Advertisement

Even for Melrose, Torture in the Art Gallery Is Bizarre

Share
TIMES STAFF WRITER

Angelenos are not easily shocked.

When an exhibit exploring the convergence of religion and sadomasochism opened last Friday night at La Luz de Jesus Gallery in West Hollywood, a handful of protesters showed up to denounce the show as blasphemous and obscene. The major effect of their presence was to alert TV and the other media to the occurrence of something more bizarre than usual on Melrose.

You couldn’t beat the visuals. There’s a sculpture of a bloodied victim swinging in a cage outside the second-floor gallery.

Unlike the protest, the opening itself attracted 2,000 people, who jockeyed for gasping room in front of almost 100 works, including Krystine Kryttre’s functional Tortured Martyr Incense Burner and Night Light ($1,200) and a pen-and-ink drawing by Night Stalker Richard Ramirez, which was not for sale. It shows a hooded executioner holding up a severed head.

Advertisement

Adam Parfrey, who organized “Tortures and Torments of the Christian Martyrs,” as the show is called, was pleasantly surprised by the media attention. The exhibit, he said, grew out of an earlier project, the publication by his Feral House press of an illustrated account of the deaths of early Christian martyrs. It was first published in 1591 and previously reprinted by publishers catering to the gags-and-whips crowd.

Parfrey, 32, who first came across the martyrology in a used bookstore, was fascinated that it was written by a priest “but was more gruesome than any splatter film I had ever seen.” He decided to reprint the book with the original illustrations, plus commissioned illustrations by shock artist Joe Coleman, who has bitten the heads off mice in performance pieces, and others, including mass murderers Ramirez, John Wayne Gacy and Charles Manson.

The exhibit, which takes its name from the book, includes most of the pieces reproduced in it, plus additional work, wildly divergent in both taste and artistic quality. Indeed, the show at 7400 Melrose Ave. has something to offend almost everyone.

While Parfrey was being interviewed, most of the visitors to the gallery were thin young men in black leather and chains who look as if they do unspeakable things to their kittens. The exception was Holly Wolfle, an elegantly dressed visitor who identified herself as an actress. Wolfle, 26, stayed only a few minutes, disturbed, she said, by the images of tortured women.

“When my stomach started jumping, I thought, ‘I should stay because this is making me feel something,’ but I couldn’t.”

Parfrey said most of the controversial works depicting women, including a series of variations on the famous Varga girl pinups, are by feminist artists, notably Sarita (Crocker) Vendetta.

Advertisement

Given the theme of martyrdom, images of women should be included, Parfrey argued. “I think it’s unfair to consolidate the martyr image into one of a male,” he said. As to the content of the individual works, he said: “Who am I to censor the thoughts of these people.”

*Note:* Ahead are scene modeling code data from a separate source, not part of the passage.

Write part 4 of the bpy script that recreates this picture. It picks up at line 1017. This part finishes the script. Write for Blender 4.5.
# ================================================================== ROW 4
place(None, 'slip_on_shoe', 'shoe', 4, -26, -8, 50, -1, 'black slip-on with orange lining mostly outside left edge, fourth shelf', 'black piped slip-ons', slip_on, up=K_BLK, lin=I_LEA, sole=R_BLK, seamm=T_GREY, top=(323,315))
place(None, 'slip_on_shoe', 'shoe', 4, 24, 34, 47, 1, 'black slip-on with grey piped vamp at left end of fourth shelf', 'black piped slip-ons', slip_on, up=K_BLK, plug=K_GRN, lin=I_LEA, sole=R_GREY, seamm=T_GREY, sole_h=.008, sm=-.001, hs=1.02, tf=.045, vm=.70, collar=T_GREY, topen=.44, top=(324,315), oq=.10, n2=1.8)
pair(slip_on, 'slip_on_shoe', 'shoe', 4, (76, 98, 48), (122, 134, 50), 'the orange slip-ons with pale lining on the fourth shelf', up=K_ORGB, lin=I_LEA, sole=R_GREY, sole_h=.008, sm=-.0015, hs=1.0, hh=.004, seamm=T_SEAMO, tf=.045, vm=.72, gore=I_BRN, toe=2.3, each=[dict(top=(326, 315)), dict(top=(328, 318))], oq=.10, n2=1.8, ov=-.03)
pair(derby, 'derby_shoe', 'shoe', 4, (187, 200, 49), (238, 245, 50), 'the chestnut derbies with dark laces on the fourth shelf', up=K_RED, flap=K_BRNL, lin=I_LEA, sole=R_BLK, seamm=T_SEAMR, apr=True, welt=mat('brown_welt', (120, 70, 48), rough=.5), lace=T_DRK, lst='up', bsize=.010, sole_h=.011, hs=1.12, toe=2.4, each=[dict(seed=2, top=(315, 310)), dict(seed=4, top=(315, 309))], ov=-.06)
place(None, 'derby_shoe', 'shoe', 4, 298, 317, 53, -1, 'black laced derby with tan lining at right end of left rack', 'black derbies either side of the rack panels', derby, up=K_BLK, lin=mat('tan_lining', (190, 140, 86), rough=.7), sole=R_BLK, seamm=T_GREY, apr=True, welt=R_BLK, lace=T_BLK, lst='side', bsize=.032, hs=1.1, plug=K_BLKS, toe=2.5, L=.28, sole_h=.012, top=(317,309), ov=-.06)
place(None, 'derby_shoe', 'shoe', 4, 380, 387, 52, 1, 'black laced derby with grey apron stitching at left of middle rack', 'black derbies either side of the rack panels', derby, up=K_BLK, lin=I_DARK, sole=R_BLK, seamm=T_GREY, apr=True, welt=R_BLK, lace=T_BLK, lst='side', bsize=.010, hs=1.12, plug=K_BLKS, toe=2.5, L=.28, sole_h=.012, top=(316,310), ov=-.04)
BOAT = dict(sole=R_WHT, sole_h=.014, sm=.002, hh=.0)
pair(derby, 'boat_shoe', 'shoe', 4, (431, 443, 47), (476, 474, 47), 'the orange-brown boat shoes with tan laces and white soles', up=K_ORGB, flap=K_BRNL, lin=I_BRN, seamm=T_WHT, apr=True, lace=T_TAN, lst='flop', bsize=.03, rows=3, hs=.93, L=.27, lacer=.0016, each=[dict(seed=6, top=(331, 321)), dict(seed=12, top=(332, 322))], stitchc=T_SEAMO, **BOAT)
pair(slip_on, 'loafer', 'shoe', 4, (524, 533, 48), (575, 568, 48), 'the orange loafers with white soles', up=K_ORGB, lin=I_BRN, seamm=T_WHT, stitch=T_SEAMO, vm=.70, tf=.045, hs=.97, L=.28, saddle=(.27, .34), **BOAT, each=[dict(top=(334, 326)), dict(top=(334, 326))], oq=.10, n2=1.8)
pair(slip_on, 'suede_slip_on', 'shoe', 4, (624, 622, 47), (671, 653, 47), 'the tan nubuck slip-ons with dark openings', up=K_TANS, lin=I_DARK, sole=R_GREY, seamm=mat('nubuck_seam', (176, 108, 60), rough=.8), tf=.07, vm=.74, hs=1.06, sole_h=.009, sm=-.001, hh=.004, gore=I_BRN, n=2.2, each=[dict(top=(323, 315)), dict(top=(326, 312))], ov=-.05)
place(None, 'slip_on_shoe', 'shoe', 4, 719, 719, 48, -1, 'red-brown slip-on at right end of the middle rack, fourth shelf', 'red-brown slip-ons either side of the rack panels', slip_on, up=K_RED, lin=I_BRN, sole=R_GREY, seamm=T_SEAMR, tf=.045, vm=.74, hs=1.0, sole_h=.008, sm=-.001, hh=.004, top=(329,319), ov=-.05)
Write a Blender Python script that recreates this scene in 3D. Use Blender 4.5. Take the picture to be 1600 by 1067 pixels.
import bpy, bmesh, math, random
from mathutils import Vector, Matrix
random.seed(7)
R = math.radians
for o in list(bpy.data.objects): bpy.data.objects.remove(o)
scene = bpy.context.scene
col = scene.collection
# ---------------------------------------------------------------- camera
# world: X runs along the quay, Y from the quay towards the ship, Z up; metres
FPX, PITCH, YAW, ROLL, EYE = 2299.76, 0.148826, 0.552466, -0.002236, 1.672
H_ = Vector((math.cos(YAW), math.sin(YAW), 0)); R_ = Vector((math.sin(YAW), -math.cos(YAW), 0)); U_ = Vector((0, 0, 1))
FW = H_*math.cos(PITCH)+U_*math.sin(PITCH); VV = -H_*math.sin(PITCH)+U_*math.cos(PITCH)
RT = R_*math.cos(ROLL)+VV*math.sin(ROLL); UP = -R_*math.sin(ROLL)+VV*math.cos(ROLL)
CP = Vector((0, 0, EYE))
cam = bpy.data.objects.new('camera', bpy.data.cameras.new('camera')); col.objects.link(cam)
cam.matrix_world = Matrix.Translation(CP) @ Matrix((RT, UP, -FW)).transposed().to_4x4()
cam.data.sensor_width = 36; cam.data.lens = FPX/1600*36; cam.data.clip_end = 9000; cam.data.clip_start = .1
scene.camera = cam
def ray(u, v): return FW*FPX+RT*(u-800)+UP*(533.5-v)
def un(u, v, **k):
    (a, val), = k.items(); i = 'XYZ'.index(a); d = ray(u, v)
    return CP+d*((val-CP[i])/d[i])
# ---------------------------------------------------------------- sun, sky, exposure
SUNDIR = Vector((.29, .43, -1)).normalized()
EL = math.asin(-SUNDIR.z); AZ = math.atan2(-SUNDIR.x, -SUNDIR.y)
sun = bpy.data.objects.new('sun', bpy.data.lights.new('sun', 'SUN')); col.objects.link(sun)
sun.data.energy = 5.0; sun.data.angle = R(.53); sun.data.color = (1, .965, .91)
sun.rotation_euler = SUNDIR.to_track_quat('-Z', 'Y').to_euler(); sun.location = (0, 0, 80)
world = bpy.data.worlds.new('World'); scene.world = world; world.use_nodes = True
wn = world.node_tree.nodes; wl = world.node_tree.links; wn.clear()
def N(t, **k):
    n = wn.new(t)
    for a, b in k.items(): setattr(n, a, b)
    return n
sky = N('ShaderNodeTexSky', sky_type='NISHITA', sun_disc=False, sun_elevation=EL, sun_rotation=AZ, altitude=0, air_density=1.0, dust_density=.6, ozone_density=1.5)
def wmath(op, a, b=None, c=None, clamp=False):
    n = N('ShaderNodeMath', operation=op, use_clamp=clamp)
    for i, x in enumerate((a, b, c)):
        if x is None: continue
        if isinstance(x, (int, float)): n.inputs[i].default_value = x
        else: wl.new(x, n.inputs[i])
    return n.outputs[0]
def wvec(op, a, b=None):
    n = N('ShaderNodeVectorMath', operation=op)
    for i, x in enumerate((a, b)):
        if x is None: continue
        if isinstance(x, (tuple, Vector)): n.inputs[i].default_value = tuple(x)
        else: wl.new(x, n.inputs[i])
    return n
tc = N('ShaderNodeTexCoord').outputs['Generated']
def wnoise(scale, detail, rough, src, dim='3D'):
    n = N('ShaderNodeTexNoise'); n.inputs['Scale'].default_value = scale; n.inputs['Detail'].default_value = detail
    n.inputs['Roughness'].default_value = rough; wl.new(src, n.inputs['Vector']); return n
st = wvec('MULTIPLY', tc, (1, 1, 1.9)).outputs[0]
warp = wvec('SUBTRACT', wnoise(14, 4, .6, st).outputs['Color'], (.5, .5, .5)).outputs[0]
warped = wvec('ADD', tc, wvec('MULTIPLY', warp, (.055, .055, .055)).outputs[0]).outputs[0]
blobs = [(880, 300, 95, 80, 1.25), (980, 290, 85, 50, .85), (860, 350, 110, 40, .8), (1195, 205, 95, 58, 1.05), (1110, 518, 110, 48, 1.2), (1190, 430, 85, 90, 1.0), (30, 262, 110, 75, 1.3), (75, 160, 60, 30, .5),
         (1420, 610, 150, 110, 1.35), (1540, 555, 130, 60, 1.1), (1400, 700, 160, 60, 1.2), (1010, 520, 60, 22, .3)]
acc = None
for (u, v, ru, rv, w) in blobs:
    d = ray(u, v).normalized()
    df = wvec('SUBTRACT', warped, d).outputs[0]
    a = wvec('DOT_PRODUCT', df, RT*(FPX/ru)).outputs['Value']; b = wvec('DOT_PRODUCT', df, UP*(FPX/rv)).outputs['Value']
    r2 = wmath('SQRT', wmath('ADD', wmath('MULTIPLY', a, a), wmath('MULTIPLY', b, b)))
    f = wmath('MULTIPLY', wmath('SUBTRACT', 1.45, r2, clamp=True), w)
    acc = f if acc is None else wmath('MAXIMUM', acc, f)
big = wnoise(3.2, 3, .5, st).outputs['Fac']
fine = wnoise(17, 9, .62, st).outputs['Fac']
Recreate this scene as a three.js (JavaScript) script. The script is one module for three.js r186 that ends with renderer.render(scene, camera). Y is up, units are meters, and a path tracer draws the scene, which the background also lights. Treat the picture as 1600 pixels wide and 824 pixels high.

Even more controversial is the presence of works, albeit only a few items, by convicted murderers. Parfrey said he wrote to the three killers, requesting contributions, because he was searching “for authenticity on the subject matter.” Inclusion of their work in the exhibit emphasizes the show’s seriousness and helps keep it from being merely camp, he said.

Neither Ramirez nor Manson was paid. Gacy, who is awaiting execution in Illinois for the murders of 33 young men and boys, apparently fancies himself something of an artist, as well as a businessman, and agreed to contribute only if he was paid.

Gacy received $150 (the amount paid to the book’s artist contributors) for a drawing of two Roman soldiers and a trussed victim. Parfrey noted that Gacy sells his small paintings of skulls, witch heads and other subjects for about $300 and claims to have a number of celebrity clients. So far, no visitor to the gallery has asked how to get a Gacy original.

People have been making art about religion, pain and sexuality for centuries, Parfrey said. “This is coming back to an age-old theme, hopefully in a new way.” Response to the exhibit, which continues through March 24, “runs the gamut from outrage to devotion. People have strong opinions about the show. They either love it or hate it.”

Parfrey isn’t sorry that the show gives rise to strong emotions--he thinks too much contemporary art “tends to be bloodless, over-intellectualized and overly commercial.” And if the show isn’t designed for the Disney crowd, neither has it brought out scores of the overtly demented.

Advertisement

“I haven’t had a slavering pervert up here,” Parfrey said, then reconsidered and added, “If he has been, he’s kept it to himself, thank God.”